= What is needed =
Copy the data below exactly.

= Collected data =
= = = =

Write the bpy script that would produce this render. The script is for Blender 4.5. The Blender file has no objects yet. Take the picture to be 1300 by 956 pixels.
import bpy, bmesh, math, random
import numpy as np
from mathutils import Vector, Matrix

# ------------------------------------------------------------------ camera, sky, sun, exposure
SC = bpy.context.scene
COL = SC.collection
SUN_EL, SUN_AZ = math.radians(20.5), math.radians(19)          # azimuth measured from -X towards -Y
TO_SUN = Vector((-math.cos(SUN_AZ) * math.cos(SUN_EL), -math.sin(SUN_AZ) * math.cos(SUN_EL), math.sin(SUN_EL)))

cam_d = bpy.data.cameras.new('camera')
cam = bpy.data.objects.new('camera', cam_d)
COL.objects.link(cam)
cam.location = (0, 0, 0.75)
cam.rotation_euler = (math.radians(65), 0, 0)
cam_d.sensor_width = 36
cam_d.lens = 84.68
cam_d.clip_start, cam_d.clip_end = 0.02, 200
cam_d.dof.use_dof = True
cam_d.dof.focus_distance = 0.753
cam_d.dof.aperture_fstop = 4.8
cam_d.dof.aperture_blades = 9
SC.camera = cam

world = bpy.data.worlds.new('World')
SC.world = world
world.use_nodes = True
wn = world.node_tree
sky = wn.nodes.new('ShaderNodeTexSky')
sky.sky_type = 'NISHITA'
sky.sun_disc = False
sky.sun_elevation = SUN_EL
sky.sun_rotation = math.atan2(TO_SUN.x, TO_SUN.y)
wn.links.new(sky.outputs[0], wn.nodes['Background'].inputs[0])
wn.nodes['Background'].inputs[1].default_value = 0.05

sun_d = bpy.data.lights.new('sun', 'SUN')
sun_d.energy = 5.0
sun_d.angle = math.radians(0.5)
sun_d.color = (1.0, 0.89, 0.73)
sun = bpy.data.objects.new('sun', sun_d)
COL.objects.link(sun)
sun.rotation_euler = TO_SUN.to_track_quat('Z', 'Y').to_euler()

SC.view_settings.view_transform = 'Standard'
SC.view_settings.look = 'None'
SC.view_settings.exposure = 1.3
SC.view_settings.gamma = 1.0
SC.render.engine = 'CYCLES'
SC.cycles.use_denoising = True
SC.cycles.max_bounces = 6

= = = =

= Response =
Write the bpy script that would produce this render. The script is for Blender 4.5. The Blender file has no objects yet. Take the picture to be 1300 by 956 pixels.
import bpy, bmesh, math, random
import numpy as np
from mathutils import Vector, Matrix

# ------------------------------------------------------------------ camera, sky, sun, exposure
SC = bpy.context.scene
COL = SC.collection
SUN_EL, SUN_AZ = math.radians(20.5), math.radians(19)          # azimuth measured from -X towards -Y
TO_SUN = Vector((-math.cos(SUN_AZ) * math.cos(SUN_EL), -math.sin(SUN_AZ) * math.cos(SUN_EL), math.sin(SUN_EL)))

cam_d = bpy.data.cameras.new('camera')
cam = bpy.data.objects.new('camera', cam_d)
COL.objects.link(cam)
cam.location = (0, 0, 0.75)
cam.rotation_euler = (math.radians(65), 0, 0)
cam_d.sensor_width = 36
cam_d.lens = 84.68
cam_d.clip_start, cam_d.clip_end = 0.02, 200
cam_d.dof.use_dof = True
cam_d.dof.focus_distance = 0.753
cam_d.dof.aperture_fstop = 4.8
cam_d.dof.aperture_blades = 9
SC.camera = cam

world = bpy.data.worlds.new('World')
SC.world = world
world.use_nodes = True
wn = world.node_tree
sky = wn.nodes.new('ShaderNodeTexSky')
sky.sky_type = 'NISHITA'
sky.sun_disc = False
sky.sun_elevation = SUN_EL
sky.sun_rotation = math.atan2(TO_SUN.x, TO_SUN.y)
wn.links.new(sky.outputs[0], wn.nodes['Background'].inputs[0])
wn.nodes['Background'].inputs[1].default_value = 0.05

sun_d = bpy.data.lights.new('sun', 'SUN')
sun_d.energy = 5.0
sun_d.angle = math.radians(0.5)
sun_d.color = (1.0, 0.89, 0.73)
sun = bpy.data.objects.new('sun', sun_d)
COL.objects.link(sun)
sun.rotation_euler = TO_SUN.to_track_quat('Z', 'Y').to_euler()

SC.view_settings.view_transform = 'Standard'
SC.view_settings.look = 'None'
SC.view_settings.exposure = 1.3
SC.view_settings.gamma = 1.0
SC.render.engine = 'CYCLES'
SC.cycles.use_denoising = True
SC.cycles.max_bounces = 6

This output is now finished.